Читаем Steve Jobs полностью

Ann Bowers became an expert at dealing with Jobs’s perfectionism, petulance, and prickliness. She had been the human resources director at Intel, but had stepped aside after she married its cofounder Bob Noyce. She joined Apple in 1980 and served as a calming mother figure who would step in after one of Jobs’s tantrums. She would go to his office, shut the door, and gently lecture him. “I know, I know,” he would say. “Well, then, please stop doing it,” she would insist. Bowers recalled, “He would be good for a while, and then a week or so later I would get a call again.” She realized that he could barely contain himself. “He had these huge expectations, and if people didn’t deliver, he couldn’t stand it. He couldn’t control himself. I could understand why Steve would get upset, and he was usually right, but it had a hurtful effect. It created a fear factor. He was self-aware, but that didn’t always modify his behavior.”

Jobs became close to Bowers and her husband, and he would drop in at their Los Gatos Hills home unannounced. She would hear his motorcycle in the distance and say, “I guess we have Steve for dinner again.” For a while she and Noyce were like a surrogate family. “He was so bright and also so needy. He needed a grown-up, a father figure, which Bob became, and I became like a mother figure.”

There were some upsides to Jobs’s demanding and wounding behavior. People who were not crushed ended up being stronger. They did better work, out of both fear and an eagerness to please. “His behavior can be emotionally draining, but if you survive, it works,” Hoffman said. You could also push back—sometimes—and not only survive but thrive. That didn’t always work; Raskin tried it, succeeded for a while, and then was destroyed. But if you were calmly confident, if Jobs sized you up and decided that you knew what you were doing, he would respect you. In both his personal and his professional life over the years, his inner circle tended to include many more strong people than toadies.

The Mac team knew that. Every year, beginning in 1981, it gave out an award to the person who did the best job of standing up to him. The award was partly a joke, but also partly real, and Jobs knew about it and liked it. Joanna Hoffman won the first year. From an Eastern European refugee family, she had a strong temper and will. One day, for example, she discovered that Jobs had changed her marketing projections in a way she found totally reality-distorting. Furious, she marched to his office. “As I’m climbing the stairs, I told his assistant I am going to take a knife and stab it into his heart,” she recounted. Al Eisenstat, the corporate counsel, came running out to restrain her. “But Steve heard me out and backed down.”

Hoffman won the award again in 1982. “I remember being envious of Joanna, because she would stand up to Steve and I didn’t have the nerve yet,” said Debi Coleman, who joined the Mac team that year. “Then, in 1983, I got the award.

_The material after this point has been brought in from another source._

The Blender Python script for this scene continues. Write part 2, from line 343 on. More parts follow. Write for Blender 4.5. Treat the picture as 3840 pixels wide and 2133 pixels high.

I had learned you had to stand up for what you believe, which Steve respected. I started getting promoted by him after that.” Eventually she rose to become head of manufacturing.

One day Jobs barged into the cubicle of one of Atkinson’s engineers and uttered his usual “This is shit.” As Atkinson recalled, “The guy said, ‘No it’s not, it’s actually the best way,’ and he explained to Steve the engineering trade-offs he’d made.” Jobs backed down. Atkinson taught his team to put Jobs’s words through a translator. “We learned to interpret ‘This is shit’ to actually be a question that means, ‘Tell me why this is the best way to do it.’” But the story had a coda, which Atkinson also found instructive. Eventually the engineer found an even better way to perform the function that Jobs had criticized. “He did it better because Steve had challenged him,” said Atkinson, “which shows you can push back on him but should also listen, for he’s usually right.”

Jobs’s prickly behavior was partly driven by his perfectionism and his impatience with those who made compromises in order to get a product out on time and on budget. “He could not make trade-offs well,” said Atkinson. “If someone didn’t care to make their product perfect, they were a bozo.” At the West Coast Computer Faire in April 1981, for example, Adam Osborne released the first truly portable personal computer. It was not great—it had a five-inch screen and not much memory—but it worked well enough. As Osborne famously declared, “Adequacy is sufficient. All else is superfluous.” Jobs found that approach to be morally appalling, and he spent days making fun of Osborne. “This guy just doesn’t get it,” Jobs repeatedly railed as he wandered the Apple corridors. “He’s not making art, he’s making shit.”